>>
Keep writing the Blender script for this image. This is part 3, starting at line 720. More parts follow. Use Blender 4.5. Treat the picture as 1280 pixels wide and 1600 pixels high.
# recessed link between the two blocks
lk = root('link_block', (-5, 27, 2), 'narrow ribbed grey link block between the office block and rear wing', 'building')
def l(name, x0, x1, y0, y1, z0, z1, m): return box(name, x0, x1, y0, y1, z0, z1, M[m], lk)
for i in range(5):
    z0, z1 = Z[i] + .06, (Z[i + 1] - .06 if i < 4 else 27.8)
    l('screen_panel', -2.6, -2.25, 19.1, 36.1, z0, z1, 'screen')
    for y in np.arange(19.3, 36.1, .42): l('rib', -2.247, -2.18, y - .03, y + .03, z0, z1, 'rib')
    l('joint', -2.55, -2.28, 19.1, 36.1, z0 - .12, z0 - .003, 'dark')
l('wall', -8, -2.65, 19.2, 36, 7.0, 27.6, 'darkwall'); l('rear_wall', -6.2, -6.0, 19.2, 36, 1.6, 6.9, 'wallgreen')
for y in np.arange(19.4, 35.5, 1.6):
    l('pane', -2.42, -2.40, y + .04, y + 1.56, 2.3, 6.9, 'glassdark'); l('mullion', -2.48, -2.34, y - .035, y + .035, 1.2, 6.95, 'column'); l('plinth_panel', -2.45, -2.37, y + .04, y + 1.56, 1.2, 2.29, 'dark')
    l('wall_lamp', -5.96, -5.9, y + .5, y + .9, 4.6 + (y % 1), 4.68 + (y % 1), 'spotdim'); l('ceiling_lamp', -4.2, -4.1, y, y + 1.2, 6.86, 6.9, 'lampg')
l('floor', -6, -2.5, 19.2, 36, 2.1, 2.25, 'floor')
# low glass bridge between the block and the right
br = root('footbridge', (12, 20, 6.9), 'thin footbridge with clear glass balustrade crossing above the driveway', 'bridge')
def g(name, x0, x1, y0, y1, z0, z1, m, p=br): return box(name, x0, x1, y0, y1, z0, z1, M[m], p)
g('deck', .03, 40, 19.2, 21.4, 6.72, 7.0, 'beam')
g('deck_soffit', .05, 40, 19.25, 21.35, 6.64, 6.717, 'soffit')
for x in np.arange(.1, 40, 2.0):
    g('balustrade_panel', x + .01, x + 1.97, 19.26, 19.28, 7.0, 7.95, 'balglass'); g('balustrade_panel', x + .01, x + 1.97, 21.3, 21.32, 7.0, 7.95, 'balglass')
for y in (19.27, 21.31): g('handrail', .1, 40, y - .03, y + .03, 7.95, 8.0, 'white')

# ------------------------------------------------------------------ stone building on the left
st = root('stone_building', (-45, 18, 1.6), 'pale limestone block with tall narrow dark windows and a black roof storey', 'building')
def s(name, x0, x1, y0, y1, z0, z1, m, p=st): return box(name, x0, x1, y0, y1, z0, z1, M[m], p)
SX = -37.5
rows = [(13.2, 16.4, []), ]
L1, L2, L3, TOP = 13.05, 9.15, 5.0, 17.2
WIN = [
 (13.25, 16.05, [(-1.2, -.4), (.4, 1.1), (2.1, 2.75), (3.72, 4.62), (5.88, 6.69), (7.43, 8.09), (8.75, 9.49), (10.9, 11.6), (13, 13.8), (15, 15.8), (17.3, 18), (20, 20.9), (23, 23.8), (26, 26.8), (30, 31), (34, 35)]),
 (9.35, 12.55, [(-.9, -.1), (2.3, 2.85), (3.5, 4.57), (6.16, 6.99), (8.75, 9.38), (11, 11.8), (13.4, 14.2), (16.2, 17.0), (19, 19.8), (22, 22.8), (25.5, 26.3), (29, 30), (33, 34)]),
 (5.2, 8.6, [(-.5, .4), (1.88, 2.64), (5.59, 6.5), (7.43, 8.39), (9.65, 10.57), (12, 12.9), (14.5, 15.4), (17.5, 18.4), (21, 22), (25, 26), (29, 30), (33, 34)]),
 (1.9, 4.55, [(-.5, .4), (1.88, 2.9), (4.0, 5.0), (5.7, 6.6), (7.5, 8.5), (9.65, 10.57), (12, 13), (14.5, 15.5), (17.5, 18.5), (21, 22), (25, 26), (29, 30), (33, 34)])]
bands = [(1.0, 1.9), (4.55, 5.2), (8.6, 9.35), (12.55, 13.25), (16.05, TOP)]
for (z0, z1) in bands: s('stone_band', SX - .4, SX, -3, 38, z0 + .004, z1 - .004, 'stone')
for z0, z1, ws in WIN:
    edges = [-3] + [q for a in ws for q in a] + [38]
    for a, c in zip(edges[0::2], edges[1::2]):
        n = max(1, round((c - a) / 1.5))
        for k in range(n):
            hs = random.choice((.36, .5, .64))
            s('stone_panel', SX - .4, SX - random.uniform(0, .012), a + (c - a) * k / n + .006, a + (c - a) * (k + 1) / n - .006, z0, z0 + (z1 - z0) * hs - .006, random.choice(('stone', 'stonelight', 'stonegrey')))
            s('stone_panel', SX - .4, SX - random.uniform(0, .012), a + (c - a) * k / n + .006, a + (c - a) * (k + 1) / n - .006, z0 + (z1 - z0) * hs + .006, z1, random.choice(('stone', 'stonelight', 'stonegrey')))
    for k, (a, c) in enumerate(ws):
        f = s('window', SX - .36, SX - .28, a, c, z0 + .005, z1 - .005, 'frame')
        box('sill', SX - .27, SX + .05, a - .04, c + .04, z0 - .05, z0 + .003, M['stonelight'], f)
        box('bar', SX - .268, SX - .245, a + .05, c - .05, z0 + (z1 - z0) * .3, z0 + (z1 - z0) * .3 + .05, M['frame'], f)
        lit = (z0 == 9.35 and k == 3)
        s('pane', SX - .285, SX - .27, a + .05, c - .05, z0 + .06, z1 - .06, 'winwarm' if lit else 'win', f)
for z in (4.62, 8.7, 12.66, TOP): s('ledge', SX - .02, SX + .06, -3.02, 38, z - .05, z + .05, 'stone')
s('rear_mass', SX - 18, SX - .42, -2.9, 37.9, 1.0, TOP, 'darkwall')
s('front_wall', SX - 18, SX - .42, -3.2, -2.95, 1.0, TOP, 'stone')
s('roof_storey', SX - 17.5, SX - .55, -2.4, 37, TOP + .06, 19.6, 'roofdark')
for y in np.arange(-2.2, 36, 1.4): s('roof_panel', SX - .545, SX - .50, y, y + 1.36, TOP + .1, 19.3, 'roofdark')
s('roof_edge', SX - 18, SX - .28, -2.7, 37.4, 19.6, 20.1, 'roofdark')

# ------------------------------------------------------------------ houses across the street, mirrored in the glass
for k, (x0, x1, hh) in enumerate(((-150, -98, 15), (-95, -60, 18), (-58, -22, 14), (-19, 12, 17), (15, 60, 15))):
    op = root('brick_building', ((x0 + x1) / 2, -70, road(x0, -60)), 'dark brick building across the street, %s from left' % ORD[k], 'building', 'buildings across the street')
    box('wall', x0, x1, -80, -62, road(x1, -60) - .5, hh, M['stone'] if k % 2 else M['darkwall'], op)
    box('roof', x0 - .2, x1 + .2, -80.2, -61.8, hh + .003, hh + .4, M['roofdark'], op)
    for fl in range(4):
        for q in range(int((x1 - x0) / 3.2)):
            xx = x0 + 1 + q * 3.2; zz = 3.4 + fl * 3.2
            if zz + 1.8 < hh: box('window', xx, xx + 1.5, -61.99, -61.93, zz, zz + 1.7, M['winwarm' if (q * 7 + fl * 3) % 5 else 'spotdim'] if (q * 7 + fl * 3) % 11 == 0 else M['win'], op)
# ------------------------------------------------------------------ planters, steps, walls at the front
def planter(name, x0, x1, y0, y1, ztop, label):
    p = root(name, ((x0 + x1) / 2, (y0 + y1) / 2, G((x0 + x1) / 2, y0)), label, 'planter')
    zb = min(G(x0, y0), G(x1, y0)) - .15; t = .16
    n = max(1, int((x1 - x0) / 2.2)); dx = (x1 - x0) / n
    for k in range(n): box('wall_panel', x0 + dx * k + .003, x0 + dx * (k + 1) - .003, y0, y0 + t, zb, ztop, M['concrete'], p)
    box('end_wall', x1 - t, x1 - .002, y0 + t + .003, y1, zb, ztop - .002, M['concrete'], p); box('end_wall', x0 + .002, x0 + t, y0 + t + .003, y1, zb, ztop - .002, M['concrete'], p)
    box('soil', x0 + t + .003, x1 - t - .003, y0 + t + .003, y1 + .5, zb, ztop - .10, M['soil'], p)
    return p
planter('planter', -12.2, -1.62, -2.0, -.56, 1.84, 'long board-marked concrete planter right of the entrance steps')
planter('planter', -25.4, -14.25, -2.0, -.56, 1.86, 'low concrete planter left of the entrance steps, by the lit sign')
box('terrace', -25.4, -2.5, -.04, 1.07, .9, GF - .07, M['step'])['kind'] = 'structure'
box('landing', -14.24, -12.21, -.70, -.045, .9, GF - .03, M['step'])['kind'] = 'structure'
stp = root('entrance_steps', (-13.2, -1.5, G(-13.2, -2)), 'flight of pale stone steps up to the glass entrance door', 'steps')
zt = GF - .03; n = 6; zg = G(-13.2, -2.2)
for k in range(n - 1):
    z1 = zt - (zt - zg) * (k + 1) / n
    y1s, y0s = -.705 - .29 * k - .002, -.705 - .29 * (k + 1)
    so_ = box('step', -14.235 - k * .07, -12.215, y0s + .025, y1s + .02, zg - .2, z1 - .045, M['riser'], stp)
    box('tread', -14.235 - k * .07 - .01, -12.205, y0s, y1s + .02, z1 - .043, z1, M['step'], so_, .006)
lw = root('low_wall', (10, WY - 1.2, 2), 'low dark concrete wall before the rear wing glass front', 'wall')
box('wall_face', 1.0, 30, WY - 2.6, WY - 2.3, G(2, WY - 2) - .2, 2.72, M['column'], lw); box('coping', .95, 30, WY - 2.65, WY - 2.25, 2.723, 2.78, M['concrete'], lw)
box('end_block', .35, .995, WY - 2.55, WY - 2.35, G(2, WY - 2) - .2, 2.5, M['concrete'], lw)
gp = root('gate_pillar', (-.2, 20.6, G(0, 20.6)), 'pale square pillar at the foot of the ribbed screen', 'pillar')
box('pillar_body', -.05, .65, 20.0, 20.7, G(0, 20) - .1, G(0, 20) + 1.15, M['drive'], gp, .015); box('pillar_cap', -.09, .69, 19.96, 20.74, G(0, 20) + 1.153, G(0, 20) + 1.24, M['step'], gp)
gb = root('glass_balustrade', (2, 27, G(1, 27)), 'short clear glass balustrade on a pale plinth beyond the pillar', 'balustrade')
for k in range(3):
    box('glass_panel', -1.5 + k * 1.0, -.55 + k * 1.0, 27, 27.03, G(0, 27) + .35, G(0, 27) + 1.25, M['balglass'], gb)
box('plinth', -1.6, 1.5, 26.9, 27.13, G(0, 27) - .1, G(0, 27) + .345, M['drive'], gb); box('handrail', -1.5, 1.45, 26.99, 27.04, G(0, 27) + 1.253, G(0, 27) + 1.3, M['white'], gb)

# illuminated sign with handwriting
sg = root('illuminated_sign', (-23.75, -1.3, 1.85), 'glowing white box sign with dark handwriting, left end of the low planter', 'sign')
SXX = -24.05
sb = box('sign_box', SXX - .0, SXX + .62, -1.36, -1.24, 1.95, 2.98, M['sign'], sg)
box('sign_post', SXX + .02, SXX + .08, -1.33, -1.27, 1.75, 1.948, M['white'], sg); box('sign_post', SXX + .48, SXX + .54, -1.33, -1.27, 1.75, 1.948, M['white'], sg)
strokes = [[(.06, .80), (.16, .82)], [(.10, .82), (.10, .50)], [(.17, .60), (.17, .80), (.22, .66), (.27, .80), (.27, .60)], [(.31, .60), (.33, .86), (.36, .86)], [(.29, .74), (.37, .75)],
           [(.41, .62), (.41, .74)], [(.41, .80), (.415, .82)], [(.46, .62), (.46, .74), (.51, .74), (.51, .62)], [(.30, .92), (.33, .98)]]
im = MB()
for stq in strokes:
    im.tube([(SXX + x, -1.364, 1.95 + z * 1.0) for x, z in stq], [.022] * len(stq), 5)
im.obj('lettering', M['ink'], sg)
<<
>>
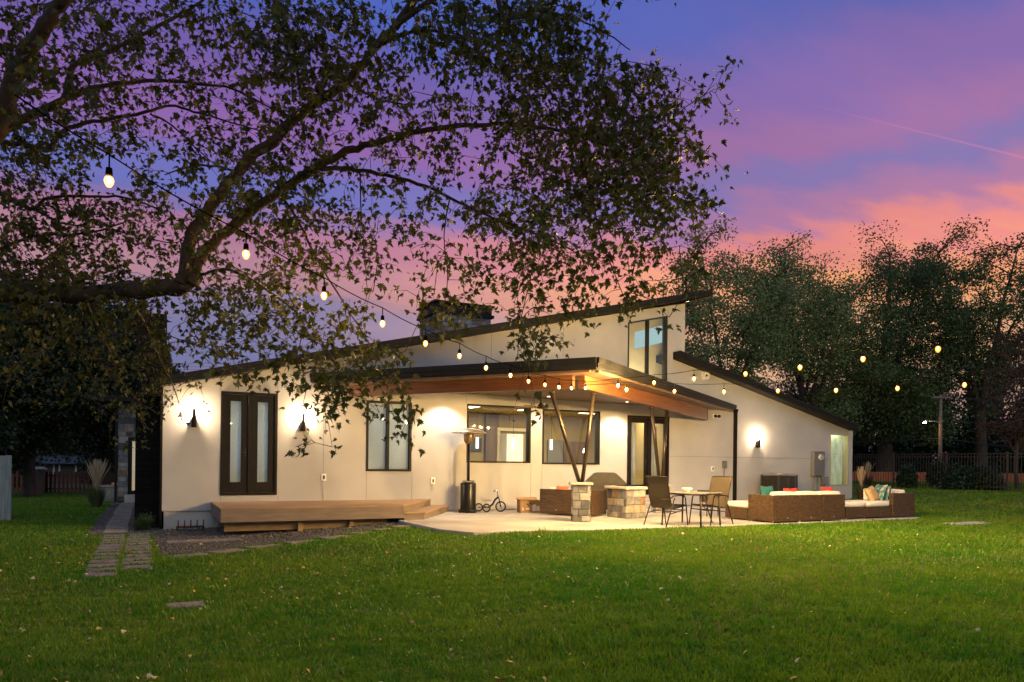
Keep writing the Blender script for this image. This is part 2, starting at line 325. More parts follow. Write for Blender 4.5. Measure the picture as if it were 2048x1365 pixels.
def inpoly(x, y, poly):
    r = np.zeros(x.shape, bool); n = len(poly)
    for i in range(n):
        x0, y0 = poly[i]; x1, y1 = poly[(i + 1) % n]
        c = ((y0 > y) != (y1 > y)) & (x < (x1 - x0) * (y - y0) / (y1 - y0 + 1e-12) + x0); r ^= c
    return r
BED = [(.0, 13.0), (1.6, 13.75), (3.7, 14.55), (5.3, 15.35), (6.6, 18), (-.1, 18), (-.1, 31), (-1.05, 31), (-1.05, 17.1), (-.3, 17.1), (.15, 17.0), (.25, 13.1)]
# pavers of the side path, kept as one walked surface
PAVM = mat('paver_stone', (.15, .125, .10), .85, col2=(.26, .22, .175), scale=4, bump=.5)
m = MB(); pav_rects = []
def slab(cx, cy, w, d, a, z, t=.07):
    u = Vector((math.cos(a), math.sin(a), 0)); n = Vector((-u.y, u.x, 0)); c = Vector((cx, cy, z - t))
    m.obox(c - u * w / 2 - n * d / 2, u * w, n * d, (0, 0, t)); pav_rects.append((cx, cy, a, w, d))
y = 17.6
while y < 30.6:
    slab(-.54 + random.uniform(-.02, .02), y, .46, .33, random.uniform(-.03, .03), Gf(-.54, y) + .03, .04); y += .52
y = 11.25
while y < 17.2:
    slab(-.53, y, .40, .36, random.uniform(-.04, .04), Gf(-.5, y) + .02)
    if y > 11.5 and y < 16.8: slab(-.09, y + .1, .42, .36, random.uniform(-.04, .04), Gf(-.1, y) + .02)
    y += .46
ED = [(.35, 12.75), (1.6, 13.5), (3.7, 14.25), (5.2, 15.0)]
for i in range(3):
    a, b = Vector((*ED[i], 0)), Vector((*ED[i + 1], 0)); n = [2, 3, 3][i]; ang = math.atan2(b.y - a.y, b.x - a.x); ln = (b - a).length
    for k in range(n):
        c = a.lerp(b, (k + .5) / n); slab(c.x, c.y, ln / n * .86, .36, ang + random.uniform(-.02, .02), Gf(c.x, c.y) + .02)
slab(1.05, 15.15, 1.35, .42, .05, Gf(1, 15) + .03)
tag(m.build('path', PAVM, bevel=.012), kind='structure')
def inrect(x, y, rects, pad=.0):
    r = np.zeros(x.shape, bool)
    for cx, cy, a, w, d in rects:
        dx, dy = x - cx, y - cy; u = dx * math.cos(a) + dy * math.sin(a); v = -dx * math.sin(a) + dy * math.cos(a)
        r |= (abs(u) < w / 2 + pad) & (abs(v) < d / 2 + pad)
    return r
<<
◆ Problem to solve:
Find every line above that contains the word "picture", and return each one.

◆ Answer for the task:
Keep writing the Blender script for this image. This is part 3, starting at line 720. More parts follow. Use Blender 4.5. Treat the picture as 1280 pixels wide and 1600 pixels high.
Keep writing the Blender script for this image. This is part 2, starting at line 325. More parts follow. Write for Blender 4.5. Measure the picture as if it were 2048x1365 pixels.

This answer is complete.